Inside school there was a big emphasis on grammar and spelling. We had pencils and erasers, and an ink well at the top right corner of the desk (I guess they didn't care about left-handed kids). We filled our own ink wells with blue ink, and you can imagine how many times someone would spill a puddle of ink on the floor. Everywhere there were stains. Our pens were a stick that you could push a pen nib into. You dipped the nib in the ink and wrote a few words, blotted it with a blotter, dipped again, and kept going until you finished. A major breakthrough happened when a pen was invented with a little balloon inside. You pulled a lever which squashed the ballon, stuck the nib in the ink, and sucked as much ink as possible into the balloon. You could write a lot more before getting a refill. Years later, when I was in Grade 11, the ball point pen was invented, and red and black inks were also used. Trouble was they leaked, funny... they still do. Kids these days might be surprised to learn that we weren't given many projects in school. That was because we had very little information about anything... no internet, no television, no magazines, very few people had encyclopedias, and we knew just about nothing about other countries of the world.

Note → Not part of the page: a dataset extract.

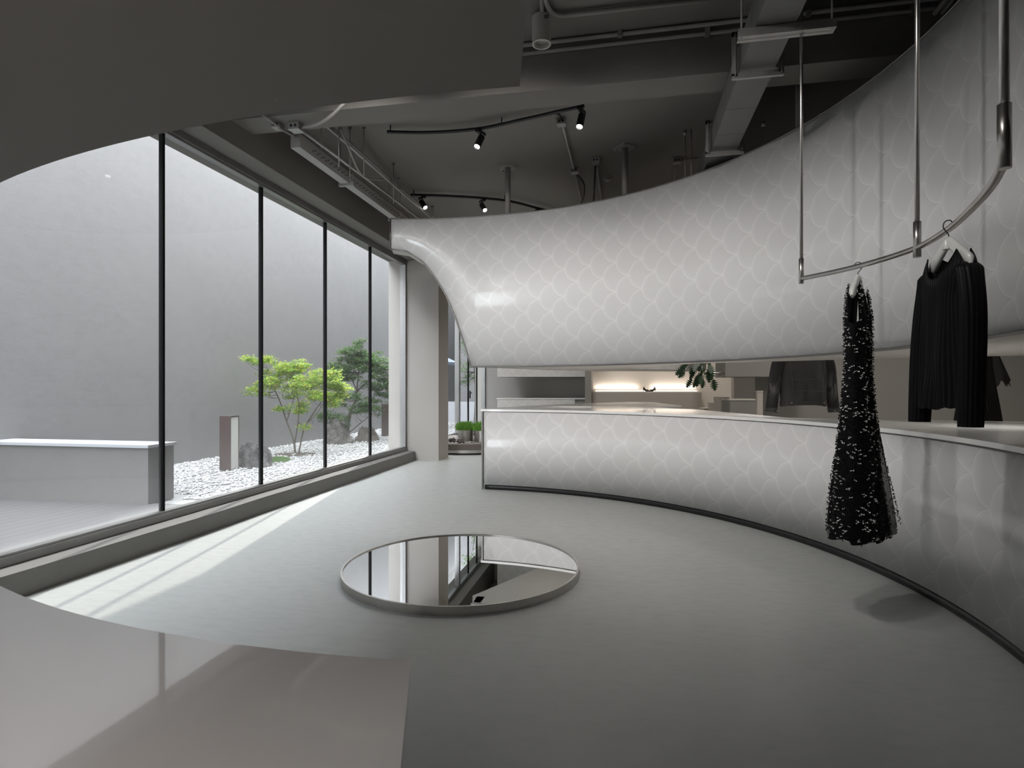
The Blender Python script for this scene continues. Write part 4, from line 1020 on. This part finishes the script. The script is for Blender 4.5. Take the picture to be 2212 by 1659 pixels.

Let me tell you about my house. It had 3 small bedrooms, a living room, a dining room, and  a kitchen with the tiniest bathroom off the kitchen. The bathroom had no shower, but we did have hot water. One oil stove in the living room heated the whole house in the winter. The bedrooms, kitchen, and bathroom were always cold in the winter. I remember having 4 blankets on my bed and putting my clothes on the stove every morning before I put them on. The kitchen had one sink which was like a laundry tub, a stove with an oven, and an icebox to keep milk and stuff cool. Every few days we got a block of ice from the iceman. Milk was in glass bottles with cream floating on top. A glass of milk always had lumps of cream in it... gross to me. My favourite cereals were Sugar Crisp and Frosted Flakes and Shredded Wheat. Our entertainment was a radio for music and radio shows like The Shadow. These were stories with different characters. We became very good listeners. We also had a windup record player for 78 rpm records. When I was in Grade 7 we got a television set. There weren't many shows, so programs were on for only a few hours a day. The rest of the time you saw a test pattern. I remember watching boxing Friday nights and hockey Saturday nights in the early years of tv.

In high school I got $5.00 a week (that's about 30 kr to my Swedish friends) for bus fare, lunches, and a movie. I lived a long way from the school, but I often walked to save my money for other stuff. Movies cost 10 or 15 cents. Popcorn and a drink were 10 cents. In high school they taught instrumental music, and that's when I became a drummer. Before that I took piano lessons, and after that I learned to play guitar. The most important things in my life then were music, sprinting (I discovered I was a faster runner than every kid in my whole city), basketball (my favourite sport), and girls to dance with. We danced a lot. Another great one was water skiing. I loved that.

So... I've given you a glimpse of my life in the 40's and 50's, and I still have another 50 years to tell about. I find this stuff really interesting, but young people, including my grand-daughters never ask questions about it.